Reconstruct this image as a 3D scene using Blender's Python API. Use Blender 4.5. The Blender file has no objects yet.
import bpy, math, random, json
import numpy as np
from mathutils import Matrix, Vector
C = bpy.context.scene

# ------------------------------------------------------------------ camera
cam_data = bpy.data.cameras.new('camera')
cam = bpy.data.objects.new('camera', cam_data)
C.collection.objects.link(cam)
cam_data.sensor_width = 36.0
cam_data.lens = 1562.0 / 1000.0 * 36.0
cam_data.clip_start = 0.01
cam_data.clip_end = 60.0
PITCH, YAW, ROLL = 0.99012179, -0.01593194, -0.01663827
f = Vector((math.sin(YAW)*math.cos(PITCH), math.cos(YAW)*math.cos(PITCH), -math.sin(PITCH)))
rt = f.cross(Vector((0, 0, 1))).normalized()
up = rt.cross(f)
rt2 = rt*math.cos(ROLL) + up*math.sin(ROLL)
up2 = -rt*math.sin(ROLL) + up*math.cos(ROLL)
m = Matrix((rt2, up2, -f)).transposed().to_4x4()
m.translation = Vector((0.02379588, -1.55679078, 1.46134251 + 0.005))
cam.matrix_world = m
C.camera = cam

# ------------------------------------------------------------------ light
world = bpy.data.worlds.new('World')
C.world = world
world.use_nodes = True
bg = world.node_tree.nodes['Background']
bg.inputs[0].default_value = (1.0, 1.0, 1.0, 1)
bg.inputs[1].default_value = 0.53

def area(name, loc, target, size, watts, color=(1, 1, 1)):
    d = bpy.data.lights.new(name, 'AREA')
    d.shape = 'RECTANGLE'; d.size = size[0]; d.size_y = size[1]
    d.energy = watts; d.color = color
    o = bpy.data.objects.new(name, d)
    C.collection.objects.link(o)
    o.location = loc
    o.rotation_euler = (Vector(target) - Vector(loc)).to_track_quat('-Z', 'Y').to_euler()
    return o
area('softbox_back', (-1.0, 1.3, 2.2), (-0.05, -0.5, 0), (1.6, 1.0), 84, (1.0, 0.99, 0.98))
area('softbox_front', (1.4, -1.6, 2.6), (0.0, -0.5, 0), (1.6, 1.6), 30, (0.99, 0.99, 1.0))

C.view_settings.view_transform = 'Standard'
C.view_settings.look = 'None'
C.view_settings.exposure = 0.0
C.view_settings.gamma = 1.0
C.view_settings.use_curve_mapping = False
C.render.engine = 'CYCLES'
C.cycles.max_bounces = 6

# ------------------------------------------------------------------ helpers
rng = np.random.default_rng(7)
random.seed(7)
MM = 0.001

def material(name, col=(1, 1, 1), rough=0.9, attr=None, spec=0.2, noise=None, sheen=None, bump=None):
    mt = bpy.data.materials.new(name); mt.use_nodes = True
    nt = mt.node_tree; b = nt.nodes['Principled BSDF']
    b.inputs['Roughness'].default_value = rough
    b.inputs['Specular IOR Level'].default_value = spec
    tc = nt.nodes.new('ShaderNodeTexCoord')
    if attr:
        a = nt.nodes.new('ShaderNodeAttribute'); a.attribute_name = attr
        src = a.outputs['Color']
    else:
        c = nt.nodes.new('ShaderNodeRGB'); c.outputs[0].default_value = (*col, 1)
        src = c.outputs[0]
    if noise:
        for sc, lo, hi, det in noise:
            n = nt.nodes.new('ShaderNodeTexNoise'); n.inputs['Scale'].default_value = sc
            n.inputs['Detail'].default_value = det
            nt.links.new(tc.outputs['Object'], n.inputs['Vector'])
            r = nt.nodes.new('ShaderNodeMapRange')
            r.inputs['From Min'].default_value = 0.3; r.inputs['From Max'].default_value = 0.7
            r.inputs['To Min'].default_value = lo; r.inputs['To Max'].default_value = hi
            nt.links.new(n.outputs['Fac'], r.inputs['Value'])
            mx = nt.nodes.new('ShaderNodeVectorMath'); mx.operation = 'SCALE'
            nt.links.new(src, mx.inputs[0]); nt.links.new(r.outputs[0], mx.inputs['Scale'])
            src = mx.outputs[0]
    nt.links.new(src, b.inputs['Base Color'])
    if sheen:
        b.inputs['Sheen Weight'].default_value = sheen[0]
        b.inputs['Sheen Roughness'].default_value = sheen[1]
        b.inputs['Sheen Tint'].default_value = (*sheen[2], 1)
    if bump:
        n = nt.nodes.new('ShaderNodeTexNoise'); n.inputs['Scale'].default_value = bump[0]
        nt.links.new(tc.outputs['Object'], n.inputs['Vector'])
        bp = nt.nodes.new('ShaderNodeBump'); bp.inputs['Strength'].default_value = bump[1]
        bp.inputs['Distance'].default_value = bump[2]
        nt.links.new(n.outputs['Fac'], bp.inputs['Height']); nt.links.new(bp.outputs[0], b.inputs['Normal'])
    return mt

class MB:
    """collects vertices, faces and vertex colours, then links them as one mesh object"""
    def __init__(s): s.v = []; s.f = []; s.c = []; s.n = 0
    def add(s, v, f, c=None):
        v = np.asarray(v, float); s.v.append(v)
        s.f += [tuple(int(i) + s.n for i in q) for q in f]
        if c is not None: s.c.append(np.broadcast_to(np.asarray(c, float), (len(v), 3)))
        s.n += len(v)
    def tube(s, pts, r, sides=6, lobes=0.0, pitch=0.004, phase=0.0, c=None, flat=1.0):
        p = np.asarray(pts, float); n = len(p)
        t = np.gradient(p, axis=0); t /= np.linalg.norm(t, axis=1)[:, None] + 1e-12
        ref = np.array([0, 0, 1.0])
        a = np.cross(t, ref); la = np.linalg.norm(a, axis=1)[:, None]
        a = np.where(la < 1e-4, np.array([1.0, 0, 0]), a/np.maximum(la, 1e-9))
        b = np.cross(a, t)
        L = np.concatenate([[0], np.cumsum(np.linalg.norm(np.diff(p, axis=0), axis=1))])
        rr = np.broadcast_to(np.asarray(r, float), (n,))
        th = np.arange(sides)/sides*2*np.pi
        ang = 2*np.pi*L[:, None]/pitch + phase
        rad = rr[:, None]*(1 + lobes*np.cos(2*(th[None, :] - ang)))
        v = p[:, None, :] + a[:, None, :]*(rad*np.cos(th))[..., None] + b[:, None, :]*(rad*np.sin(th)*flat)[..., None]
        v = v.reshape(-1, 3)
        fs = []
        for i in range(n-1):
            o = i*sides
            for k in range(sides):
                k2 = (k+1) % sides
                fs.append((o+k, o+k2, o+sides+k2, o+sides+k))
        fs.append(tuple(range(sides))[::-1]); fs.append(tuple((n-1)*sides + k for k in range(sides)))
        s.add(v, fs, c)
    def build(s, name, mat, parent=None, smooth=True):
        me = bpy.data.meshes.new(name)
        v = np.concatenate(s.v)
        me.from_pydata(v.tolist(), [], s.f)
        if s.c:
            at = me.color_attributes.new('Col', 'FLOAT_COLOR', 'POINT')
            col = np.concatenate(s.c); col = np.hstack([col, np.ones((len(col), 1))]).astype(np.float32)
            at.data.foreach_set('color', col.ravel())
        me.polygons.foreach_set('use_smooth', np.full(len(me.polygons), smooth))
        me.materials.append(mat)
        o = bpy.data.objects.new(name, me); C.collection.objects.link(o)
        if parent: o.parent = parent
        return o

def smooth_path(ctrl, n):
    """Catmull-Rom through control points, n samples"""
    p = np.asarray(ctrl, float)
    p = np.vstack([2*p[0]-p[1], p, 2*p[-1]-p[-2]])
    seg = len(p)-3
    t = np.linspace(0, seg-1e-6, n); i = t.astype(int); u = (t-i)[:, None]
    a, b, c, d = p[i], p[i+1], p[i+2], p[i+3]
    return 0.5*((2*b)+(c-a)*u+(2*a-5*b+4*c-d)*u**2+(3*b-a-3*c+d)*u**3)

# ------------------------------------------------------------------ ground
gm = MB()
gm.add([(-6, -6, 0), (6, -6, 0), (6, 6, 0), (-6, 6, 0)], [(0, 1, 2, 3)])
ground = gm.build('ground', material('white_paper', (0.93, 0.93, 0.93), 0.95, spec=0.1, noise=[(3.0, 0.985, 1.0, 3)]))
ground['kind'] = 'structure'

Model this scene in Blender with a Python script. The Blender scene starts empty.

**Problem requirements**
Copy the records above exactly, from the first line through the line containing "C = bpy.context.scene", and include nothing else.

**Solution below**
Reconstruct this image as a 3D scene using Blender's Python API. Use Blender 4.5. The Blender file has no objects yet.
import bpy, math, random, json
import numpy as np
from mathutils import Matrix, Vector
C = bpy.context.scene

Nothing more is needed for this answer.